» **Data provided**:
+ + + + +

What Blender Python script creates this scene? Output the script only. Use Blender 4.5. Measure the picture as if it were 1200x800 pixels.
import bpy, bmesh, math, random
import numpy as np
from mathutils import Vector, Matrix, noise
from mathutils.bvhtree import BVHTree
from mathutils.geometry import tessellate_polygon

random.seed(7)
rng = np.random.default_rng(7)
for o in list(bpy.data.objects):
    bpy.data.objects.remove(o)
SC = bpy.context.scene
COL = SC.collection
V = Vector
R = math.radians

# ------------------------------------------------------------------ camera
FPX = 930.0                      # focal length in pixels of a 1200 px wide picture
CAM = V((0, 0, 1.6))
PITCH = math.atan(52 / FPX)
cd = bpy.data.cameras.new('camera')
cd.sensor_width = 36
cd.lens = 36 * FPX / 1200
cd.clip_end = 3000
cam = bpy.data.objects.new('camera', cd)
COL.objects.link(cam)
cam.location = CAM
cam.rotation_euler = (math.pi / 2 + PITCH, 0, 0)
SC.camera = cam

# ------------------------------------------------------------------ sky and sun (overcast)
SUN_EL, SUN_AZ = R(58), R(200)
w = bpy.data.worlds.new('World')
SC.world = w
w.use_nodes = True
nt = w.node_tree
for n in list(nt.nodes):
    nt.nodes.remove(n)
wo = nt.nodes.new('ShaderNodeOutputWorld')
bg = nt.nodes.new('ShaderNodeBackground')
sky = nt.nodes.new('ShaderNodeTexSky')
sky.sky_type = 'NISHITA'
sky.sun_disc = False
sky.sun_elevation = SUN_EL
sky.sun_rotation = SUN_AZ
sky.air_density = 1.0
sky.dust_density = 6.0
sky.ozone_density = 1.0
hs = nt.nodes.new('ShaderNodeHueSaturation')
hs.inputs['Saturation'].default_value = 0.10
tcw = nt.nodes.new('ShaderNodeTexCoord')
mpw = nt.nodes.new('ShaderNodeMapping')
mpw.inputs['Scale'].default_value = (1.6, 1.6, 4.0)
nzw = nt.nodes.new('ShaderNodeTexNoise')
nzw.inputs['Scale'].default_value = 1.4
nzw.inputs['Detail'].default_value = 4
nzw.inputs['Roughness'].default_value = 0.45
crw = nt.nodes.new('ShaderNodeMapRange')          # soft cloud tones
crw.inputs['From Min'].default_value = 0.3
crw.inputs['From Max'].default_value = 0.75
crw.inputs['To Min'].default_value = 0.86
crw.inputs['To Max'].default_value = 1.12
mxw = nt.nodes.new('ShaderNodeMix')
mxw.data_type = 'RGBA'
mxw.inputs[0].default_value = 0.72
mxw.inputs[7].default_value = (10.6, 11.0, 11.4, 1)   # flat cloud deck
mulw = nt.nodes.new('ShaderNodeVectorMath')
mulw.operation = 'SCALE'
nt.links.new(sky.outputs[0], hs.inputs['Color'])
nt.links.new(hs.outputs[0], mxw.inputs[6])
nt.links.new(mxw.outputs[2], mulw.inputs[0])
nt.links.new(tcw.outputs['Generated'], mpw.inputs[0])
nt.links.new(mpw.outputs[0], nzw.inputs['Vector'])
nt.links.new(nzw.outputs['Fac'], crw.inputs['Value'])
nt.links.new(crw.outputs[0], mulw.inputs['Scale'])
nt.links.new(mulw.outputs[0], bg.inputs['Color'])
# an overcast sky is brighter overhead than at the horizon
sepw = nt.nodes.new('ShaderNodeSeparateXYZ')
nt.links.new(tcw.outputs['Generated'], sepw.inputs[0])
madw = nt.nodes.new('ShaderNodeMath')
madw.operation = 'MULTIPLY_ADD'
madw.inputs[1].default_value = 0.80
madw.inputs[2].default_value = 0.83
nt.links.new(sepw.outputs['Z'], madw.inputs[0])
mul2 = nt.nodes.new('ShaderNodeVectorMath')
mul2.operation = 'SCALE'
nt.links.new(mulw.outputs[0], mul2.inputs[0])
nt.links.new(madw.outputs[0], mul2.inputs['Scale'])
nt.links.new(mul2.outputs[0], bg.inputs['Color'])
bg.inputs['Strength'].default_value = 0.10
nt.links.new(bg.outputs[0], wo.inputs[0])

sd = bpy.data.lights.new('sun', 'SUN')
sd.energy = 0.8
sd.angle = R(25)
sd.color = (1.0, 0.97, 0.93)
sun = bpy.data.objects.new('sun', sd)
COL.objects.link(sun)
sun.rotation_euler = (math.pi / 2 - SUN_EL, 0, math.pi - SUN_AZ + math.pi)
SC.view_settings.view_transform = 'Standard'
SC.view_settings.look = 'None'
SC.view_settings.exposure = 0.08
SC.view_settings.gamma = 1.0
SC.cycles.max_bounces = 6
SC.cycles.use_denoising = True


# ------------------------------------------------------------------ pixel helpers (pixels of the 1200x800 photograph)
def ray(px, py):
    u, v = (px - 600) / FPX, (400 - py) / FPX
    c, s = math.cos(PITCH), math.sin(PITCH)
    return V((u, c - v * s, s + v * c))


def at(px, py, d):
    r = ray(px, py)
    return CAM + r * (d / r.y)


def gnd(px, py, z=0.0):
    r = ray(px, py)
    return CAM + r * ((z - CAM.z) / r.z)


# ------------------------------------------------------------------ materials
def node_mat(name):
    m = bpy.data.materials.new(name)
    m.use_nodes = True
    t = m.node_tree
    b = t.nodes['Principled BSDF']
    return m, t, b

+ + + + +

» **What to work on**:
Each line above must be reproduced exactly as it stands.

» **Exercise result**:
What Blender Python script creates this scene? Output the script only. Use Blender 4.5. Measure the picture as if it were 1200x800 pixels.
import bpy, bmesh, math, random
import numpy as np
from mathutils import Vector, Matrix, noise
from mathutils.bvhtree import BVHTree
from mathutils.geometry import tessellate_polygon

random.seed(7)
rng = np.random.default_rng(7)
for o in list(bpy.data.objects):
    bpy.data.objects.remove(o)
SC = bpy.context.scene
COL = SC.collection
V = Vector
R = math.radians

# ------------------------------------------------------------------ camera
FPX = 930.0                      # focal length in pixels of a 1200 px wide picture
CAM = V((0, 0, 1.6))
PITCH = math.atan(52 / FPX)
cd = bpy.data.cameras.new('camera')
cd.sensor_width = 36
cd.lens = 36 * FPX / 1200
cd.clip_end = 3000
cam = bpy.data.objects.new('camera', cd)
COL.objects.link(cam)
cam.location = CAM
cam.rotation_euler = (math.pi / 2 + PITCH, 0, 0)
SC.camera = cam

# ------------------------------------------------------------------ sky and sun (overcast)
SUN_EL, SUN_AZ = R(58), R(200)
w = bpy.data.worlds.new('World')
SC.world = w
w.use_nodes = True
nt = w.node_tree
for n in list(nt.nodes):
    nt.nodes.remove(n)
wo = nt.nodes.new('ShaderNodeOutputWorld')
bg = nt.nodes.new('ShaderNodeBackground')
sky = nt.nodes.new('ShaderNodeTexSky')
sky.sky_type = 'NISHITA'
sky.sun_disc = False
sky.sun_elevation = SUN_EL
sky.sun_rotation = SUN_AZ
sky.air_density = 1.0
sky.dust_density = 6.0
sky.ozone_density = 1.0
hs = nt.nodes.new('ShaderNodeHueSaturation')
hs.inputs['Saturation'].default_value = 0.10
tcw = nt.nodes.new('ShaderNodeTexCoord')
mpw = nt.nodes.new('ShaderNodeMapping')
mpw.inputs['Scale'].default_value = (1.6, 1.6, 4.0)
nzw = nt.nodes.new('ShaderNodeTexNoise')
nzw.inputs['Scale'].default_value = 1.4
nzw.inputs['Detail'].default_value = 4
nzw.inputs['Roughness'].default_value = 0.45
crw = nt.nodes.new('ShaderNodeMapRange')          # soft cloud tones
crw.inputs['From Min'].default_value = 0.3
crw.inputs['From Max'].default_value = 0.75
crw.inputs['To Min'].default_value = 0.86
crw.inputs['To Max'].default_value = 1.12
mxw = nt.nodes.new('ShaderNodeMix')
mxw.data_type = 'RGBA'
mxw.inputs[0].default_value = 0.72
mxw.inputs[7].default_value = (10.6, 11.0, 11.4, 1)   # flat cloud deck
mulw = nt.nodes.new('ShaderNodeVectorMath')
mulw.operation = 'SCALE'
nt.links.new(sky.outputs[0], hs.inputs['Color'])
nt.links.new(hs.outputs[0], mxw.inputs[6])
nt.links.new(mxw.outputs[2], mulw.inputs[0])
nt.links.new(tcw.outputs['Generated'], mpw.inputs[0])
nt.links.new(mpw.outputs[0], nzw.inputs['Vector'])
nt.links.new(nzw.outputs['Fac'], crw.inputs['Value'])
nt.links.new(crw.outputs[0], mulw.inputs['Scale'])
nt.links.new(mulw.outputs[0], bg.inputs['Color'])
# an overcast sky is brighter overhead than at the horizon
sepw = nt.nodes.new('ShaderNodeSeparateXYZ')
nt.links.new(tcw.outputs['Generated'], sepw.inputs[0])
madw = nt.nodes.new('ShaderNodeMath')
madw.operation = 'MULTIPLY_ADD'
madw.inputs[1].default_value = 0.80
madw.inputs[2].default_value = 0.83
nt.links.new(sepw.outputs['Z'], madw.inputs[0])
mul2 = nt.nodes.new('ShaderNodeVectorMath')
mul2.operation = 'SCALE'
nt.links.new(mulw.outputs[0], mul2.inputs[0])
nt.links.new(madw.outputs[0], mul2.inputs['Scale'])
nt.links.new(mul2.outputs[0], bg.inputs['Color'])
bg.inputs['Strength'].default_value = 0.10
nt.links.new(bg.outputs[0], wo.inputs[0])

sd = bpy.data.lights.new('sun', 'SUN')
sd.energy = 0.8
sd.angle = R(25)
sd.color = (1.0, 0.97, 0.93)
sun = bpy.data.objects.new('sun', sd)
COL.objects.link(sun)
sun.rotation_euler = (math.pi / 2 - SUN_EL, 0, math.pi - SUN_AZ + math.pi)
SC.view_settings.view_transform = 'Standard'
SC.view_settings.look = 'None'
SC.view_settings.exposure = 0.08
SC.view_settings.gamma = 1.0
SC.cycles.max_bounces = 6
SC.cycles.use_denoising = True


# ------------------------------------------------------------------ pixel helpers (pixels of the 1200x800 photograph)
def ray(px, py):
    u, v = (px - 600) / FPX, (400 - py) / FPX
    c, s = math.cos(PITCH), math.sin(PITCH)
    return V((u, c - v * s, s + v * c))


def at(px, py, d):
    r = ray(px, py)
    return CAM + r * (d / r.y)


def gnd(px, py, z=0.0):
    r = ray(px, py)
    return CAM + r * ((z - CAM.z) / r.z)


# ------------------------------------------------------------------ materials
def node_mat(name):
    m = bpy.data.materials.new(name)
    m.use_nodes = True
    t = m.node_tree
    b = t.nodes['Principled BSDF']
    return m, t, b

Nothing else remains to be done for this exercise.